(Directions for this task):
From the records, pick out and copy each line containing "bscale".
————
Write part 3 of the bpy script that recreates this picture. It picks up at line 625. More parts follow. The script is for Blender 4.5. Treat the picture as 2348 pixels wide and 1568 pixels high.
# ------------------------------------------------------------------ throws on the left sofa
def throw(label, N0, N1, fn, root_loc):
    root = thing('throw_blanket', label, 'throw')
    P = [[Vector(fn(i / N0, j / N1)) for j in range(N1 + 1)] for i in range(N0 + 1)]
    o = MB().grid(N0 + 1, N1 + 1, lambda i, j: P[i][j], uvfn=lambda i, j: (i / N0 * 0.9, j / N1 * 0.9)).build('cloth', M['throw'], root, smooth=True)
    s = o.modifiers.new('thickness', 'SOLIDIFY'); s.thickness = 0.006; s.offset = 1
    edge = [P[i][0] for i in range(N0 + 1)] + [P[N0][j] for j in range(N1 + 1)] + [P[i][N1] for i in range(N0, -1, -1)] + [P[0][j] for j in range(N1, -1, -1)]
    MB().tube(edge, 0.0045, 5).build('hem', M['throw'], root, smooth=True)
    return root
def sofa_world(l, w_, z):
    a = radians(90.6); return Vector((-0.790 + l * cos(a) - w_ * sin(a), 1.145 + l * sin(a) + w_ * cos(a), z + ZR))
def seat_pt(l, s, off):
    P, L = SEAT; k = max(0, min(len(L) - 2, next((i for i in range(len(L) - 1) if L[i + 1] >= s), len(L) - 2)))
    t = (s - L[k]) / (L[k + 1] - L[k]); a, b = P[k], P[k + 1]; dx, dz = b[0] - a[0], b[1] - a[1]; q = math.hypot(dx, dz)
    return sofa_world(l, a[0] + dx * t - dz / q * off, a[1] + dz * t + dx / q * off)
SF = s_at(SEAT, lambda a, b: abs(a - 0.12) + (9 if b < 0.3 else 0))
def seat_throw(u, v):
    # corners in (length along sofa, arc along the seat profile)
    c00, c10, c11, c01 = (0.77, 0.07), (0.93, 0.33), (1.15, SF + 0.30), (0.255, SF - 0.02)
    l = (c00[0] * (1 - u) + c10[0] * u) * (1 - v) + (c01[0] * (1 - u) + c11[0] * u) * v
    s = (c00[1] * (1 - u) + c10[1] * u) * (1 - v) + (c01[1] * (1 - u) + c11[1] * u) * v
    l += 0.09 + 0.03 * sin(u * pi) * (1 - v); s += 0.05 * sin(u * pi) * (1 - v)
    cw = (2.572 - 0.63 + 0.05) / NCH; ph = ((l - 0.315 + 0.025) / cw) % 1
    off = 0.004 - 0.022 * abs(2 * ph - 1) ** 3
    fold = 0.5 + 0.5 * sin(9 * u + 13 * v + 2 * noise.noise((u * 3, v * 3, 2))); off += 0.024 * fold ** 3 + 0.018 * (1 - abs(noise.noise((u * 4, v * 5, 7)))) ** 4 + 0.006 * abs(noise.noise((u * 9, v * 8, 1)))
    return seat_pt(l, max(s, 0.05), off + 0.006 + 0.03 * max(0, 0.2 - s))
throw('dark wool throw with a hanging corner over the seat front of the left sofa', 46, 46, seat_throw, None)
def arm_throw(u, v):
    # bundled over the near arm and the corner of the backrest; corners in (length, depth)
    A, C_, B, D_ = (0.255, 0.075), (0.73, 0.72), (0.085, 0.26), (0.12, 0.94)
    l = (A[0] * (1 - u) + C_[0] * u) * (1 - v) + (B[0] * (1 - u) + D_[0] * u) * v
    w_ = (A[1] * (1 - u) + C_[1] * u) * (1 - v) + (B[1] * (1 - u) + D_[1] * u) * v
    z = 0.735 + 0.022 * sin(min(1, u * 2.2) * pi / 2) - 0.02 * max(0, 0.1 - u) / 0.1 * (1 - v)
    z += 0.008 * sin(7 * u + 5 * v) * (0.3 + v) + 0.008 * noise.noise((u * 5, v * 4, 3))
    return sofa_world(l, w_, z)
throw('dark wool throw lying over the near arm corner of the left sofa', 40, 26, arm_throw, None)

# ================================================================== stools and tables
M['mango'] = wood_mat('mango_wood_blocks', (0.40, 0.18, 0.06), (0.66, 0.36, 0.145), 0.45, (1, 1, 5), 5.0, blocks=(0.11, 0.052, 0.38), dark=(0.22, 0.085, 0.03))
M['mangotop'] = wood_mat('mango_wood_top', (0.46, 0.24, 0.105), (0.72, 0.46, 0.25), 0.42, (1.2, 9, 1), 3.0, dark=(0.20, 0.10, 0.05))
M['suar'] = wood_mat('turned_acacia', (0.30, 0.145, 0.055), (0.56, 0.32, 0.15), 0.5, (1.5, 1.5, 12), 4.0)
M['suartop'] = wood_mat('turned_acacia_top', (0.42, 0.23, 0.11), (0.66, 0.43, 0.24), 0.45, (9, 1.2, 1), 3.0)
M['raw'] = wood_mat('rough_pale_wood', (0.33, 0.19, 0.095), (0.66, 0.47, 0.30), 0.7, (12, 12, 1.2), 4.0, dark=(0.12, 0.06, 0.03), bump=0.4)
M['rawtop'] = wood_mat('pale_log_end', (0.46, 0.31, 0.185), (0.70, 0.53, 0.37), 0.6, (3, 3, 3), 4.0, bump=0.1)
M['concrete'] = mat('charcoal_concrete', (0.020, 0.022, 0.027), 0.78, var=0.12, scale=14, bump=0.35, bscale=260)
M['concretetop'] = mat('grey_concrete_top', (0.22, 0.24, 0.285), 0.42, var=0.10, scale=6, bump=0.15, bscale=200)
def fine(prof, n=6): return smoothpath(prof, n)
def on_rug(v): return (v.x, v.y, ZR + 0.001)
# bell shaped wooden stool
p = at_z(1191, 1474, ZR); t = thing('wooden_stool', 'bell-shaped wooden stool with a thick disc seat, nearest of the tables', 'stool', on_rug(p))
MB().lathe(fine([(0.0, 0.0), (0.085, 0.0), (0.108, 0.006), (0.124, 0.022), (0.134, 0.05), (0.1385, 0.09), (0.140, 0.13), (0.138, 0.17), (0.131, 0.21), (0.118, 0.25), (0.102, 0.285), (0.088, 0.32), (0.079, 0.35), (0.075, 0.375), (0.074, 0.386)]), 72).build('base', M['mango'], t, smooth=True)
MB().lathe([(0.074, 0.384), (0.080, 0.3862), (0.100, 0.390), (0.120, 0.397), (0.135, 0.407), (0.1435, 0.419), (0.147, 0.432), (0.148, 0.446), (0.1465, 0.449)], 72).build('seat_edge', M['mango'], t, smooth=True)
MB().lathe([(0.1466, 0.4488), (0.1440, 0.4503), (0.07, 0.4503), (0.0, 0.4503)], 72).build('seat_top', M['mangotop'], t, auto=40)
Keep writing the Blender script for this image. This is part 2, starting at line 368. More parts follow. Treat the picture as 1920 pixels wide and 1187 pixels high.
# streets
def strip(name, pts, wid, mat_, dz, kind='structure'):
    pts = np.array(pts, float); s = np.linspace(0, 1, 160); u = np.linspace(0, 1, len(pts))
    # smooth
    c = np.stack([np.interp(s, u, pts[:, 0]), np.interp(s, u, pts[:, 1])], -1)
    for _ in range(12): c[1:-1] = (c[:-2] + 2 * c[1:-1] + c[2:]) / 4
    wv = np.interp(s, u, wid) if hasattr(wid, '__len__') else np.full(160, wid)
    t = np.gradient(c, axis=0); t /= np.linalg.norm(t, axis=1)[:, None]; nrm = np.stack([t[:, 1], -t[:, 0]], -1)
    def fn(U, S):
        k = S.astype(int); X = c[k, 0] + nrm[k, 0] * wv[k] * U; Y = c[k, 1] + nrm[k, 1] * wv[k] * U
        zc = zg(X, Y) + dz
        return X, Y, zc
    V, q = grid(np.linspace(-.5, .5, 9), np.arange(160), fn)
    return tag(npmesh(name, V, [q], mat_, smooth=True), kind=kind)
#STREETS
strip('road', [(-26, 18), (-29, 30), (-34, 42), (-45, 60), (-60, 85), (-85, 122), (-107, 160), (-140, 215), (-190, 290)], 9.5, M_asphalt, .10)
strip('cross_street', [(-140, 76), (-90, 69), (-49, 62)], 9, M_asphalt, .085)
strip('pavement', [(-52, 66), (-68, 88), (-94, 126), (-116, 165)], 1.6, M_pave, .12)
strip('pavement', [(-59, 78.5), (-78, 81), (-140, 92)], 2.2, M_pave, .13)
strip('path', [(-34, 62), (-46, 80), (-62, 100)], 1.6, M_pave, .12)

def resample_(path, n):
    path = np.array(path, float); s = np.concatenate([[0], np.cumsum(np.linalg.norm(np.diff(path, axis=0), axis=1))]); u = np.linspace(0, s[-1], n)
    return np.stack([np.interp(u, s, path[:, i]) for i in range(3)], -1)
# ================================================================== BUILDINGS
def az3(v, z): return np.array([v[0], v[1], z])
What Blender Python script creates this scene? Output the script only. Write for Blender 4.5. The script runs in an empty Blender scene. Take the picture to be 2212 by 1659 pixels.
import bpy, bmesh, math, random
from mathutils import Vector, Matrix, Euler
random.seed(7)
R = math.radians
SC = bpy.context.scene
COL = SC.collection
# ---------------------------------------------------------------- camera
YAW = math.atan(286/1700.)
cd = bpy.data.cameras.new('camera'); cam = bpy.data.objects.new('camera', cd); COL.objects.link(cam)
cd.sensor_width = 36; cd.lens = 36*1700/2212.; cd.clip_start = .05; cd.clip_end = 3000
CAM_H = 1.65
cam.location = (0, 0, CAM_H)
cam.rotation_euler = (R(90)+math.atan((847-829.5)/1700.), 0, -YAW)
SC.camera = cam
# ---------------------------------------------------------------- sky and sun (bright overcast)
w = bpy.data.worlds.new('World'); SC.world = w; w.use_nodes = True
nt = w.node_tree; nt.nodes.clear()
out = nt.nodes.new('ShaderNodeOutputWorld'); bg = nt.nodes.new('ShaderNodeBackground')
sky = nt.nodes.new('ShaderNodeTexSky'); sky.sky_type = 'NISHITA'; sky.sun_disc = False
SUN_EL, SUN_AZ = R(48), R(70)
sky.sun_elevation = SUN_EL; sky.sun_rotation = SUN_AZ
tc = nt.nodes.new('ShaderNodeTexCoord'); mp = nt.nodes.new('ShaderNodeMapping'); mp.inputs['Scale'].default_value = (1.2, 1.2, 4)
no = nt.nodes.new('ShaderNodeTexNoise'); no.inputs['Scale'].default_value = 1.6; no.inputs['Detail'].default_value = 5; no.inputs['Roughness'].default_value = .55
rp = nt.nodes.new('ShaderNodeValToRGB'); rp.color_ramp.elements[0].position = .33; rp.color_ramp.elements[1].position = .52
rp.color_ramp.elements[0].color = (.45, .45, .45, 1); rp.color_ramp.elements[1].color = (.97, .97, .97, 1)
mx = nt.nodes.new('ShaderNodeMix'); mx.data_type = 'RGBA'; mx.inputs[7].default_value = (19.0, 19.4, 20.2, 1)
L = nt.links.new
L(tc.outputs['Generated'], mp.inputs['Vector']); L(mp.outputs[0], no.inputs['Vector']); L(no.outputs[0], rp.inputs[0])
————
(Exercise output):
M['concrete'] = mat('charcoal_concrete', (0.020, 0.022, 0.027), 0.78, var=0.12, scale=14, bump=0.35, bscale=260)
M['concretetop'] = mat('grey_concrete_top', (0.22, 0.24, 0.285), 0.42, var=0.10, scale=6, bump=0.15, bscale=200)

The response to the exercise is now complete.